GOP: Get Out Pronto

GOP: Get Out Pronto

Another prominent conservative who won’t be voting Republican:

The crumbling GOP base
By Jeff Jacoby, Globe Columnist  |  May 31, 2006

LIKE A LOT of conservatives, I won’t be voting Republican in the congressional elections this fall. Admittedly, I won’t have a choice — in Massachusetts, Republican candidates for Congress generally spare voters the trouble of defeating them by not bothering to run in the first place.

But millions of conservatives will have a choice. And the closer Election Day draws, the clearer it becomes that plenty of them will choose not to vote Republican. Unless something changes dramatically — and soon — the GOP is poised to lose its most reliable voters, and with them any hope of keeping its congressional majority.

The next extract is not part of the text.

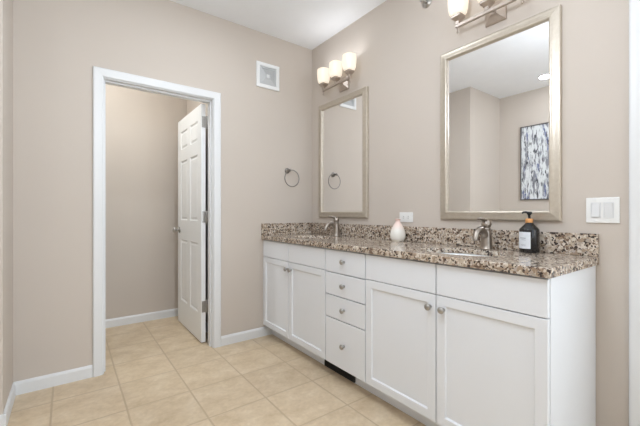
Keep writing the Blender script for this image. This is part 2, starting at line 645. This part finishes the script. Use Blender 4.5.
def knob(y, z, parent):
    obj('knob', lathe((XF, y, z), (-1, 0, 0), [(0.0, 0.0), (0.009, 0.0), (0.0075, 0.004), (0.006, 0.012), (0.0095, 0.016), (0.0155, 0.019), (0.0165, 0.023), (0.014, 0.028), (0.007, 0.031), (0.0, 0.0315)], 20, False, False),
        M['darknickel'], parent, smooth=True)


def cabinet(name, label, cat, y0, y1, kind, group=None, split=None):
    t = thing(name, label, cat, ((XB - 0.004) / 2, (y0 + y1) / 2, 0.0), group)
    obj('carcass', carcass(y1, y0), M['cabinet'], t, bevel=0.001)
    obj('toe_kick', box(-0.450, -0.434, y1, y0, 0.0, ZB + 0.004), M['cabinet'], t)
    g = 0.0029
    if kind == 'sink':
        ym = split
        for (a, b, kn) in ((y0 - 0.003, ym + g, ym + 0.032 if abs(ym) > 1 else ym + 0.020), (ym - g, y1 + g, ym - 0.040)):
            obj('false_drawer_front', box(XF, XB - 0.001, b, a, 0.7145, ZT), M['cabinet'], t, bevel=0.0018)
            dr = obj('door', shaker(b, a, ZB, 0.7105), M['cabinet'], t, bevel=0.0015)
            knob(kn, 0.650 if abs(ym) > 1 else 0.653, dr)
    else:
        zz = [ZT, 0.708, 0.559, 0.408, ZB]
        for i in range(4):
            zt = zz[i] - (0 if i == 0 else g)
            zb = zz[i + 1] + (g if i < 3 else 0)
            dr = obj('drawer', box(XF, XB - 0.001, y1 + g, y0 - g, zb, zt), M['cabinet'], t, bevel=0.0018)
            knob((y0 + y1) / 2, [0.789, 0.635, 0.482, 0.256][i], dr)
    return t


cabinet('vanity_cabinet', 'white shaker two-door sink cabinet against the back wall', 'cabinet', YS[0], YS[1] + 0.0005, 'sink', split=-0.441)
cabinet('drawer_cabinet', 'white four-drawer vanity unit between the two sink cabinets', 'cabinet', YS[1] - 0.0005, YS[2] + 0.0005, 'drawers')
cabinet('vanity_cabinet', 'white shaker two-door sink cabinet at the right end, its side exposed', 'cabinet', YS[2] - 0.0005, YS[3], 'sink', split=-1.7795)

# black register in the toe kick under the drawers
rg = thing('floor_register', 'black slotted vent grille in the toe kick under the drawers', 'vent', (-0.457, -0.967, 0.0))
obj('frame', frame_sweep(-1.124, -0.810, 0.008, 0.064, [(0, 0), (0, 0.012), (0.010, 0.014), (0.010, 0)], lambda u, v, t: (-0.4505 - t, u, v)), M['black'], rg)
for i in range(4):
    z = 0.0215 + i * 0.0097
    obj('louver', box(-0.463, -0.452, -1.115, -0.819, z, z + 0.004), M['black'], rg)

# ------------------------------------------------------------------ countertop
ZCT = 0.9005
SINKS = [(-0.305, -0.470), (-0.305, -1.775)]
SA, SB = 0.155, 0.205


def ell(cx, cy, a, b, n=48):
    return [(cx + a * math.cos(2 * PI * i / n), cy + b * math.sin(2 * PI * i / n)) for i in range(n)]


ct = thing('countertop', 'speckled brown granite countertop running over all the white cabinets', 'countertop', (-0.28, -1.155, ZC))
obj('slab', slab(rect(-0.555, -0.001, -2.261, -0.001), [ell(cx, cy, SA, SB) for cx, cy in SINKS], lambda u, v, t: (u, v, t), 0.8725, ZCT), M['granite'], ct, bevel=0.004, seg=2, angle=60)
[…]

How disgruntled is the party’s base? In recent polls, fewer than 70 percent of registered Republicans said they approve of the way President Bush is handling his job, a sharp drop from the 90 percent support on which he once could count. Among self-identified conservatives, Bush’s standing is even lower: Just 51 percent rate his performance favorably, according to the latest New York Times/CBS poll. At a time when the president’s support among Democrats has shrunk to single digits, and when only 1 independent in 4 gives him a positive job rating, the last thing he can afford to lose is the goodwill of his core supporters. But he is losing it.

One hears a lot of this, and Jacoby’s examples of Republican largesse and mismanagement are irrefutable. But I became a Bloodthirsty Liberal, and a supporter of the President, on September 11, 2001 because he clearly articulated (yes, I said Bush clearly articulated) the natures of the attack and of our enemies. Few were as brave as he then to speak of moral absolutes; precious fewer since. I have remained loyal (here and in the voting booth) out of gratitude for his leadership at that time–when I fell to my knees to thank God that Al Gore, for whom I had voted, hadn’t been elected.

Bush said then, and has repeated consistently, that we are engaged in a long-term war. He once termed it a war on terror, but now refers to it more accurately as a war against Islamic facism. I agree, and I am not ready to turn that war over to the feckless, opportunistic Democrats, whose foreign policy ranges from appeasement to isolationism. Will the duties of office change their approach to something more responsible? Possibly. But to reward their craven, demoralizing, self-loathing behavior with political victory would make me nauseated, and would hardly send them the message to get real.

I realize Jacoby is talking only about the congressional elections this fall–not the presidential race in ‘08–and that a protest vote in Massachusetts won’t change the preordained outcome. Neither do I expect to see a “Hillary!” bumper sticker on his car. But as a former Democrat, I had to put up with a lot worse crap than this (partial-birth abortion, lukewarm friendship–if not hostility–toward Israel), and I held rank. It was only their borderline treasonous behavior that drove me first to defend the President, and then to vote for him.

I have come to admire Jacoby and many other conservative columnists (see my tiresome paeans to Mark Steyn), but I won’t be joining any protest votes. I’ve already voted for enough Democrats in my lifetime.